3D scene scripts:
++++++++
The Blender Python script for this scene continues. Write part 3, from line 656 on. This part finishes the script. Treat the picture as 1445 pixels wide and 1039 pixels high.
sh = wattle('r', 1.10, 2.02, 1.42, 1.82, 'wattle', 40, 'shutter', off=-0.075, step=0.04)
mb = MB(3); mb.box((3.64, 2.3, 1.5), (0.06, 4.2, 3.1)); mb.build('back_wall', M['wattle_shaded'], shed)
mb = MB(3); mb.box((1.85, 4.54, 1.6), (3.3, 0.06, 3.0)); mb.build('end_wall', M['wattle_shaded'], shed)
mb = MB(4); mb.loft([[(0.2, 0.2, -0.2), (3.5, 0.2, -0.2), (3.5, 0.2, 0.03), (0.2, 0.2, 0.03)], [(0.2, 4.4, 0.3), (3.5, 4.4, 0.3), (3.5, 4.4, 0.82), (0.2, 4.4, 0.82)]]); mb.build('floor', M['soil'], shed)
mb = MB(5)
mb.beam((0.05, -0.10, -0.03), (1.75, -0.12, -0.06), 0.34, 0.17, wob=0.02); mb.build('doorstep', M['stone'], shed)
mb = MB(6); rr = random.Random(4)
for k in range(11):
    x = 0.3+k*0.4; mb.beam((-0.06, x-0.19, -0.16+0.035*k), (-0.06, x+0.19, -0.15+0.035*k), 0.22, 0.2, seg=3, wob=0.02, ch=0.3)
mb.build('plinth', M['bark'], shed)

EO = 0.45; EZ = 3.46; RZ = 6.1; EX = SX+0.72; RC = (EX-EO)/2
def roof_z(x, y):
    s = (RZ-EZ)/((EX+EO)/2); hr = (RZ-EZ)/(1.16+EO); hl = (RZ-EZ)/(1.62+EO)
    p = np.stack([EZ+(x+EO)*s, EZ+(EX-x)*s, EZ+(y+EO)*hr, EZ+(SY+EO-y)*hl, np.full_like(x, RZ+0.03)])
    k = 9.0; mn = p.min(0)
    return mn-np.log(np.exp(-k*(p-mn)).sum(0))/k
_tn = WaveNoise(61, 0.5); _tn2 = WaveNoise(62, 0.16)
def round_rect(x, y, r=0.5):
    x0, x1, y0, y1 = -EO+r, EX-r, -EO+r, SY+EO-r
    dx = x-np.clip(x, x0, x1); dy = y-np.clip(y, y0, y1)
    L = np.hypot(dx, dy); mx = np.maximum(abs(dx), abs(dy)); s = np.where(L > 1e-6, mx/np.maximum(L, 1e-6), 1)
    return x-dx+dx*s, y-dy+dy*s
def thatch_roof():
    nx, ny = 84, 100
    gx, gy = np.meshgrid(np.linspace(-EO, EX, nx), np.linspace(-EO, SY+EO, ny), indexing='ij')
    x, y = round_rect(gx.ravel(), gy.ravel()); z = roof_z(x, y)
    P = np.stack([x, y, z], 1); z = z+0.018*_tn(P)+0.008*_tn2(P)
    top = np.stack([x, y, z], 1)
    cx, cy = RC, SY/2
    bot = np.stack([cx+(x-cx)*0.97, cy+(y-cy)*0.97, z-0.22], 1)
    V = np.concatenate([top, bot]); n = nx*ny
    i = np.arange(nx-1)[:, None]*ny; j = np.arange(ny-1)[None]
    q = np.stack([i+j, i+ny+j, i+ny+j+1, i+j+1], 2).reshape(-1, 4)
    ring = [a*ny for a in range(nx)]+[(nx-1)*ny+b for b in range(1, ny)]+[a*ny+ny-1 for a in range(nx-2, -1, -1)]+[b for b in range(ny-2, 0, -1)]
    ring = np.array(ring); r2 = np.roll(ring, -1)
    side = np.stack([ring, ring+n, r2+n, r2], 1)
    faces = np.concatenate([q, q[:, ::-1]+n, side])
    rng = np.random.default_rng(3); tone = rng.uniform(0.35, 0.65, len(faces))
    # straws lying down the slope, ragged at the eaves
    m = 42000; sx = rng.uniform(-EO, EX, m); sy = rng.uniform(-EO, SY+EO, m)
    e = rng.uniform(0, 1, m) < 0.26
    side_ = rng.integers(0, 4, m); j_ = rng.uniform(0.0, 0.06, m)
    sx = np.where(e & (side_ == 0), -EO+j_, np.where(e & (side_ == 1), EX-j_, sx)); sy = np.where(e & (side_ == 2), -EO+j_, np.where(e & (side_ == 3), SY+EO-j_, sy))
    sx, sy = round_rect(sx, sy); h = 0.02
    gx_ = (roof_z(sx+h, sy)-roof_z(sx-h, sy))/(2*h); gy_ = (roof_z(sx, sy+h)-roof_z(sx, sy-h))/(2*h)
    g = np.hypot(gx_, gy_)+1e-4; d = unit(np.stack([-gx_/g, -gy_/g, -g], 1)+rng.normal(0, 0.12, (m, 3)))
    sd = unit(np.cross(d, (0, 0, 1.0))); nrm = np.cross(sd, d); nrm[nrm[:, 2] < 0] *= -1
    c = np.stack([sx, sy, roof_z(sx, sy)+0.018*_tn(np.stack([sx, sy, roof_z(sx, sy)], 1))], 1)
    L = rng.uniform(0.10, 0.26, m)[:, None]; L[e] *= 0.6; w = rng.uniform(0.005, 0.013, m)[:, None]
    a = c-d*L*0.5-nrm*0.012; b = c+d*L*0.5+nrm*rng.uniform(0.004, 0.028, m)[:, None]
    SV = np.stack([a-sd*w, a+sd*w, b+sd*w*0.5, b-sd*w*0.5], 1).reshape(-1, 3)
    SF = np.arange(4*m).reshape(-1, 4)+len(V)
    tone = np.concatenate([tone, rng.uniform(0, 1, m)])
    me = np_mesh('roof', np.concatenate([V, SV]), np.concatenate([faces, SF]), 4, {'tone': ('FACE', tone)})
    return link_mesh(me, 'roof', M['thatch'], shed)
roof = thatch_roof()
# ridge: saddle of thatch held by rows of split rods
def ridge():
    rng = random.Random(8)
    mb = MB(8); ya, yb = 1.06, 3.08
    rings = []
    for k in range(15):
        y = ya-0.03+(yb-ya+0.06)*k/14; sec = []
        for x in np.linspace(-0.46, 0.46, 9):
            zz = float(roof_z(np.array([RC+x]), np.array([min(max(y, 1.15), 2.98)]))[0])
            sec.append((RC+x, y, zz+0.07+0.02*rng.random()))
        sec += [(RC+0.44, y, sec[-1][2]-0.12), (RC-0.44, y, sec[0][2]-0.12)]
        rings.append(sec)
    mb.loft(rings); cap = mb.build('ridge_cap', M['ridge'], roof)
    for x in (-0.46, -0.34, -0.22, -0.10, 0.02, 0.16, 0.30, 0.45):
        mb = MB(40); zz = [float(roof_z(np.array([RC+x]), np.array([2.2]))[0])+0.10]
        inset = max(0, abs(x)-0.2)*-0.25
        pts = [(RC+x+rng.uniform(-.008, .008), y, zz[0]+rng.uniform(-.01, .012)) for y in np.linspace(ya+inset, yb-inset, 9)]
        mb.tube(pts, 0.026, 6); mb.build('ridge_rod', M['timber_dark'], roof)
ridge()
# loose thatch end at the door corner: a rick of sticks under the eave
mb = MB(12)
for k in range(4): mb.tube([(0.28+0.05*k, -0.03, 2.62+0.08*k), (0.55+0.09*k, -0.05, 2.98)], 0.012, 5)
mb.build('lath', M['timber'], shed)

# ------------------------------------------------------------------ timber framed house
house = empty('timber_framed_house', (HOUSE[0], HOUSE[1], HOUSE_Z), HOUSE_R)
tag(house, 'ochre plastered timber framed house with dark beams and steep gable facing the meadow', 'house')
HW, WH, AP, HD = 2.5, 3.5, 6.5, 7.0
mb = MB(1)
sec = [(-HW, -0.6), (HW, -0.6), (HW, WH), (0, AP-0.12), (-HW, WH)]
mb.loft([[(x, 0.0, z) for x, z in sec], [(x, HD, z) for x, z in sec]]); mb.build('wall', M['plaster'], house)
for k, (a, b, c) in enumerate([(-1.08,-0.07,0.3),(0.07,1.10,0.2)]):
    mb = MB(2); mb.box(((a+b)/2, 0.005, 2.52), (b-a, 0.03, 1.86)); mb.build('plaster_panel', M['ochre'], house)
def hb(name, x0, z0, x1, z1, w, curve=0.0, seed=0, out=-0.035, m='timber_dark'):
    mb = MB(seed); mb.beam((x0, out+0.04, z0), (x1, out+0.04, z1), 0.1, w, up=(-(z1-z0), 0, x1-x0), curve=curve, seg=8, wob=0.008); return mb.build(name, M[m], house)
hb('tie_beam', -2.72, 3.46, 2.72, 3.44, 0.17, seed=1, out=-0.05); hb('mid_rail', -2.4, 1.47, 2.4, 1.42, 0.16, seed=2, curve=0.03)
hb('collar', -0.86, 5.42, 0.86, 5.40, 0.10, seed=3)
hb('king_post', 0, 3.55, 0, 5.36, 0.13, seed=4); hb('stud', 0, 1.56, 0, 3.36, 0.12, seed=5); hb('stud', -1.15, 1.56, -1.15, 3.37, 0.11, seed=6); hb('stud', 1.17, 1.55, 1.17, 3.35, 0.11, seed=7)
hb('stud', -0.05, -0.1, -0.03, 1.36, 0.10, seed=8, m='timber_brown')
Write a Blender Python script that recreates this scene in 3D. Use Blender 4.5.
++++++++
Exercise objective | Include the first line, the line containing "mb.build('plinth', M['bark'], shed)", and every line between them, copied exactly from the material above; output no other line.

Solution below |
The Blender Python script for this scene continues. Write part 3, from line 656 on. This part finishes the script. Treat the picture as 1445 pixels wide and 1039 pixels high.
sh = wattle('r', 1.10, 2.02, 1.42, 1.82, 'wattle', 40, 'shutter', off=-0.075, step=0.04)
mb = MB(3); mb.box((3.64, 2.3, 1.5), (0.06, 4.2, 3.1)); mb.build('back_wall', M['wattle_shaded'], shed)
mb = MB(3); mb.box((1.85, 4.54, 1.6), (3.3, 0.06, 3.0)); mb.build('end_wall', M['wattle_shaded'], shed)
mb = MB(4); mb.loft([[(0.2, 0.2, -0.2), (3.5, 0.2, -0.2), (3.5, 0.2, 0.03), (0.2, 0.2, 0.03)], [(0.2, 4.4, 0.3), (3.5, 4.4, 0.3), (3.5, 4.4, 0.82), (0.2, 4.4, 0.82)]]); mb.build('floor', M['soil'], shed)
mb = MB(5)
mb.beam((0.05, -0.10, -0.03), (1.75, -0.12, -0.06), 0.34, 0.17, wob=0.02); mb.build('doorstep', M['stone'], shed)
mb = MB(6); rr = random.Random(4)
for k in range(11):
    x = 0.3+k*0.4; mb.beam((-0.06, x-0.19, -0.16+0.035*k), (-0.06, x+0.19, -0.15+0.035*k), 0.22, 0.2, seg=3, wob=0.02, ch=0.3)
mb.build('plinth', M['bark'], shed)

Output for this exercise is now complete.